También recuerdo cómo reaccionó cuando alguien habló bien de la historia de Cádiz. Se encendió. Casi le faltó sacar un mapa para recalcar que Jerez es más, que Jerez es todo. Ese chovinismo rancio, ese provincialismo competitivo, que tanto daño le hace a la cultura que dice defender.
Y no es el único. En este ambiente, sobran los escritores y poetas que solo aparecen si hay un foco apuntándolos. Los que no van a la presentación de otro colega, pero sí se indignan si nadie va a la suya. Los que no leen a los demás pero esperan ser leídos. Los que se rodean de un séquito de palmeros que alimentan ese falso aura de intelectualidad, aunque nunca compren un libro ni apoyen a un autor novel.

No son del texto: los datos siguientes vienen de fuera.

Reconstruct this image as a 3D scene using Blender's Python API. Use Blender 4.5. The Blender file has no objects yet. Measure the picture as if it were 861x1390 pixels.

Mientras tanto, hay quienes seguimos escribiendo a pesar del juicio, del esnobismo, del ninguneo. No porque queramos figurar, sino porque escribir es una forma de vivir, de pensar, de resistir. Aunque no siempre guste. Aunque la primera novela no haya salido bien. Aunque cada texto sea una batalla entre lo que uno quiere decir y lo que realmente consigue plasmar.
A veces me pregunto por qué molesta tanto que una siga escribiendo. Quizás porque no necesitamos su bendición para hacerlo. Porque, mientras él sigue encerrado en su círculo de aplausos institucionales, otros seguimos leyendo, escribiendo, yendo a presentaciones ajenas, pagando entradas a museos sin protestar, comprando libros, compartiendo lecturas. Viviendo la cultura de verdad.
No sé si algún día entenderá que lo cultural no se mide en membresías ni en títulos, sino en compromiso, en presencia, en humildad. Tal vez no. Tal vez siga con su cruzada por imponer su visión única de lo que es culto y lo que no. Pero, por suerte, algunos ya no le compramos el personaje. Ni sus libros.